Das eigentliche KFC-Elend begann jedoch schon 1995 mit der Umbenennung von Bayer 05 Uerdingen in KFC Uerdingen 05. Der bisherige Sponsor Bayer hatte sich vom Verein getrennt, und sofort ging es auch sportlich bergab. Hatte man zuvor den zweimaligen Abstieg aus der Eliteliga mit sofortigem Wiederaufstieg kontern können, so klappte dies nach dem letzten Abstieg im Jahre 1996 nicht mehr. Statt dessen gab es nur Zweitliga-Mittelmaß, und in der darauffolgenden Saison geriet man nach gutem Start sogar in akute Abstiegsgefahr. Als Ersatz für den Chemiekonzern waren ein Krefelder Bauunternehmer und ein aus ortsansässigen Mittelständlern bestehender "KFC Partner-Pool" ins Spiel gekommen, die wohl durchaus willens sind, dem Club zu helfen. Ob sich mit deren Mitteln allerdings eine etwas namhaftere und spielerisch erfolgreichere Mannschaft zusammenstellen läßt, ist fraglich.

Mit der Umbenennung des Vereins ging aber auch ein weiterer Profilverlust bei der ohnehin schon ausgedünnten Fanschar einher. Einer der verbliebenen Anhänger berichtet, daß er statt der üblichen "KFC"-Sprechchöre auch immer mal wieder "Bayer"-Rufe im Grotenburg-Stadion höre. "Immerhin, überhaupt Geräusche!" sagt einer dazu. "Rudi, laß die Löwen los!" sangen die Fans früher angeblich, in Anspielung auf einen bekannten Tierdompteur im direkt ans Stadion grenzenden Krefelder Zoo. Aber hieß dieser Mann überhaupt Rudi? Und ist diese Geschichte überhaupt wahr? Und wo könnte sie verifiziert werden? Erfahrungsgemäß dort, wo man für solche Fragen zuständig ist, bei der Brauchtumspflege-Stelle des Vereins, dem Fanshop.

Doch den des KFC gibt es seit einigen Tagen wegen mangelnder Umsätze nicht mehr. Also ab zur Geschäftsstelle am Löschenhofweg, aber dort weiß man nichts Genaues über die ortsüblichen Fangesänge. Und Informationen über die Zuschauerzahlen müsse man sich bei der Westdeutschen Zeitung einholen, weil der zuständige Herr von der KFC-Geschäftsstelle in Urlaub sei und außer ihm niemand weiterhelfen könne.

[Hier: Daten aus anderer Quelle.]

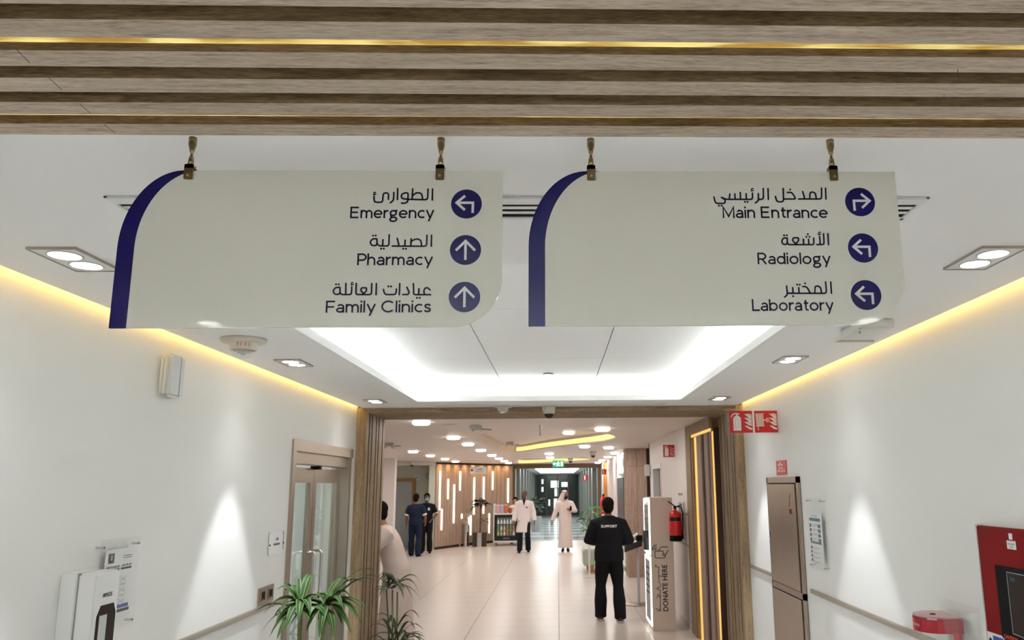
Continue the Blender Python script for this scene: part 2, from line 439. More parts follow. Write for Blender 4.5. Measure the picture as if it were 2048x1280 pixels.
for i in range(n):
    y = YP0+.032+st*i
    off = .012*(i % 3)
    part('gap_shade_strip', G().box(JL-.04, JL-.005, y+st*.62, y+st, 0, HZ).box(JR+.005, JR+.04, y+st*.62, y+st, 0, HZ), M['gap'], pt)  # dark filler added in the gaps to stand for their shade
    for x in (JL-.022+off*.3, JR+.022-off*.3):
        o = part('slat', jm, None, pt); o.location = (x, y, 0)
    o = part('slat', hm, None, pt); o.location = (0, y, HZ)

# ---------------------------------------------------------------- lobby shell
def disc_ceiling(name, x0, x1, y0, y1, z, holes, m):
    bm = bmesh.new(); es = []
    def loop(pts):
        vs = [bm.verts.new((p[0], p[1], z)) for p in pts]
        for i in range(len(vs)): es.append(bm.edges.new((vs[i], vs[(i+1) % len(vs)])))
    loop([(x0, y0), (x1, y0), (x1, y1), (x0, y1)])
    for h in holes: loop(h)
    bmesh.ops.triangle_fill(bm, edges=es, use_beauty=True, use_dissolve=False)
    for f in bm.faces:
        if f.normal.z > 0: f.normal_flip()
    me = bpy.data.meshes.new(name); bm.to_mesh(me); bm.free()
    return struct(name, me, m)
def oval(cx, cy, a, b, th, n=40):
    return [(cx+a*math.cos(t)*math.cos(th)-b*math.sin(t)*math.sin(th), cy+a*math.cos(t)*math.sin(th)+b*math.sin(t)*math.cos(th)) for t in [2*PI*k/n for k in range(n)]]
def chaikin(P_, it=3):
    for _ in range(it):
        Q = []
        for i in range(len(P_)):
            a, b = Vector(P_[i]), Vector(P_[(i+1) % len(P_)]); Q += [a*.75+b*.25, a*.25+b*.75]
        P_ = Q
    return [(q.x, q.y) for q in P_]
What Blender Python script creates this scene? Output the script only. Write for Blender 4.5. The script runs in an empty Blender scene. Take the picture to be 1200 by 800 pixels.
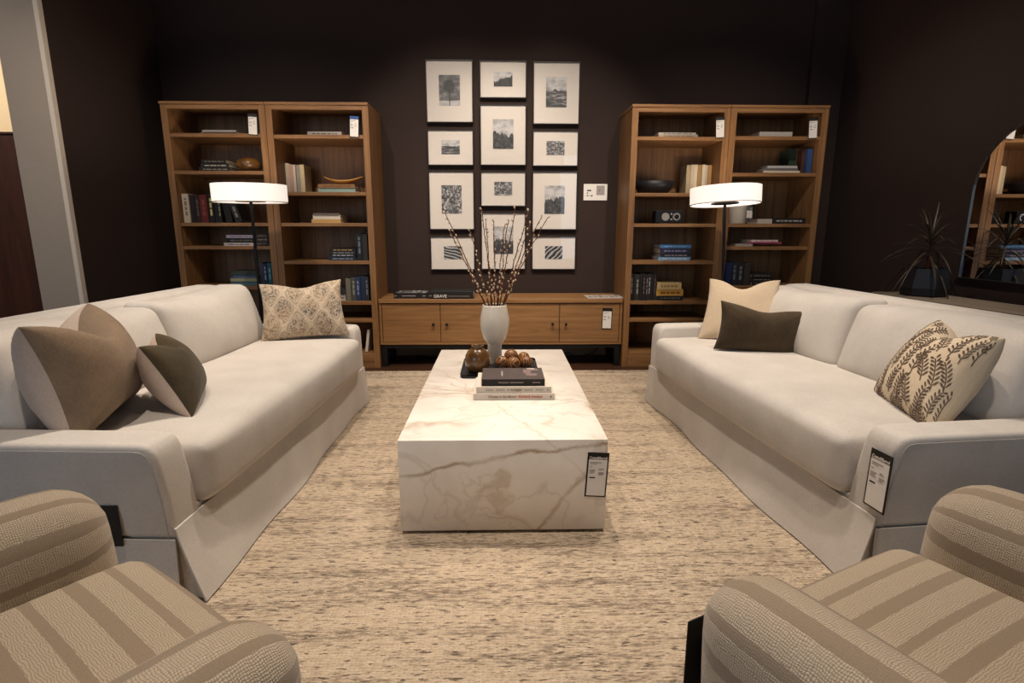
import bpy, bmesh, math, random
from mathutils import Vector, Matrix, noise
R = math.radians
C = bpy.context.scene.collection
rng = random.Random(7)

# ------------------------------------------------------------------ helpers
def lin(h):
    v = [int(h[i:i+2], 16) / 255 for i in (0, 2, 4)]
    return tuple(((c + .055) / 1.055) ** 2.4 if c > .04045 else c / 12.92 for c in v) + (1,)

def obj(name, bm, mat, parent=None, smooth=False, loc=None, mat2=None):
    me = bpy.data.meshes.new(name)
    if isinstance(bm, bpy.types.Mesh):
        me = bm
    else:
        bmesh.ops.recalc_face_normals(bm, faces=bm.faces)
        bm.to_mesh(me); bm.free()
    me.materials.append(mat)
    if mat2: me.materials.append(mat2)
    if smooth:
        for p in me.polygons: p.use_smooth = True
        if smooth != True:
            try: me.set_sharp_from_angle(angle=R(smooth))
            except Exception: pass
    o = bpy.data.objects.new(name, me)
    C.objects.link(o)
    if parent is not None: o.parent = parent
    if loc is not None: o.location = loc
    return o

def tag(o, label, cat, group=None):
    n = len(label.split())
    assert 4 <= n <= 16, (n, label)
    o['label'] = label; o['category'] = cat
    if group: o['group'] = group
    return o

def thing(name, label, cat, loc=(0, 0, 0), rz=0.0, group=None, mat=None):
    o = bpy.data.objects.new(name, None); C.objects.link(o)
    o.empty_display_size = .05
    if mat is not None: o.matrix_world = mat
    else: o.location = loc; o.rotation_euler = (0, 0, rz)
    return tag(o, label, cat, group)

def struct(o): o['kind'] = 'structure'; return o

def box(bm, x0, x1, y0, y1, z0, z1, bev=0.0, seg=2):
    r = bmesh.ops.create_cube(bm, size=1.0)
    vs = r['verts']
    for v in vs:
        v.co = Vector((x0 + (v.co.x + .5) * (x1 - x0), y0 + (v.co.y + .5) * (y1 - y0), z0 + (v.co.z + .5) * (z1 - z0)))
    if bev > 0:
        es = list({e for v in vs for e in v.link_edges})
        bmesh.ops.bevel(bm, geom=es, offset=bev, segments=seg, affect='EDGES', profile=.5)
    return bm

def mkbox(*a, **k): return box(bmesh.new(), *a, **k)

def lathe(bm, prof, seg=32, c=(0, 0, 0)):
    rings = []
    for r, z in prof:
        if r < 1e-5: rings.append([bm.verts.new((c[0], c[1], c[2] + z))])
        else: rings.append([bm.verts.new((c[0] + r * math.cos(2 * math.pi * i / seg), c[1] + r * math.sin(2 * math.pi * i / seg), c[2] + z)) for i in range(seg)])
    for a, b in zip(rings, rings[1:]):
        for i in range(seg):
            j = (i + 1) % seg
            if len(a) == 1 and len(b) == 1: continue
            if len(a) == 1: bm.faces.new((a[0], b[j], b[i]))
            elif len(b) == 1: bm.faces.new((a[i], a[j], b[0]))
            else: bm.faces.new((a[i], a[j], b[j], b[i]))
    return bm

def tube(bm, pts, rad, seg=6):
    pts = [Vector(p) for p in pts]
    if not hasattr(rad, '__len__'): rad = [rad] * len(pts)
    rings = []
    for i, p in enumerate(pts):
        d = (pts[min(i + 1, len(pts) - 1)] - pts[max(i - 1, 0)]).normalized()
        a = d.cross(Vector((0, 0, 1)))
        if a.length < .05: a = d.cross(Vector((0, 1, 0)))
        a.normalize(); b = d.cross(a)
        rings.append([bm.verts.new(p + (a * math.cos(2 * math.pi * k / seg) + b * math.sin(2 * math.pi * k / seg)) * rad[i]) for k in range(seg)])
    for p, q in zip(rings, rings[1:]):
        for k in range(seg):
            bm.faces.new((p[k], p[(k + 1) % seg], q[(k + 1) % seg], q[k]))
    bm.faces.new(rings[0][::-1]); bm.faces.new(rings[-1])
    return bm

def prism(bm, poly, y0, y1, bev=0.0, seg=3):
    """polygon of (x,z) extruded along y"""
    a = [bm.verts.new((x, y0, z)) for x, z in poly]
    b = [bm.verts.new((x, y1, z)) for x, z in poly]
    fs = [bm.faces.new(a), bm.faces.new(b[::-1])]
    n = len(poly)
    for i in range(n): fs.append(bm.faces.new((a[i], b[i], b[(i + 1) % n], a[(i + 1) % n])))
    if bev > 0:
        es = list({e for f in fs[:2] for e in f.edges})
        bmesh.ops.bevel(bm, geom=es, offset=bev, segments=seg, affect='EDGES', profile=.5)
    return bm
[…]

Und Hermann Tecklenburg, der Bauunternehmer und KFC-Präsident? Der fällt nicht gerade durch innovative Konzepte auf. Statt dessen erklärte er in der Fan- und Stadionzeitung nach der 11. Saisonniederlage des Vereins, diesmal gegen den FC Gütersloh, der Trainer habe "seine Mannschaft sehr gut eingestellt. Davor", so Tecklenburg weiter, "wurden wir schon im Vorfeld dieser Begegnung gewarnt." Verstehen muß man das wahrscheinlich nicht. Tecklenburg zieht überdies in seinen Treffer-Artikeln gern Parallelen zwischen der Entwicklung seines Bauunternehmens und der des Vereins, was immer das nun bedeuten soll.

Ähnlich verwirrend die Versuche des Vereins, der Öffentlichkeitsarbeit und der Werbung "einen neuen Stellenwert" zuzuweisen: Die Ex-Bundesligaspieler Frank Kirchhoff und Norbert Brinkmann stünden "allen Fans und zukünftigen Werbepartnern des KFC Uerdingen als Ansprechpartner zur Verfügung, um so die Basis für den Verein zu erweitern", heißt es in einer Treffer-Ausgabe vom Dezember 1998.

Frank Kirchhoff und Norbert Brinkmann? Fußballerisch sind sie während ihrer Karriere außerhalb Krefelds nicht weiter aufgefallen - und doch scheinen sie alles zu sein, was der Verein aufbieten kann. Bei der benachbarten Mönchengladbacher Borussia engagieren sich mit Rainer Bonhof und Berti Vogts namhafte ehemalige Spieler, aber offenbar will sich keiner der Ex-KFC-Kicker an seine Uerdingen-Vergangenheit erinnern. Weder Hansi Hintz noch Stefan Kuntz und Oliver Bierhoff schon gar nicht. "Ja, die haben alle mal hier gespielt!" bestätigt man dabei auf der Geschäftsstelle des Vereins. Ohne zu fragen, wer denn eigentlich dieser völlig frei erfundene Fußballer Hintz sein soll.

Übrigens entspricht der Name des KFC-Organs Treffer wohl nicht mehr fußballerischen KFC-Realitäten. Die Zeitung wurde umbenannt und heißt nun, der fußballerischen Realität in Krefeld angepaßt, schlicht Am Ball.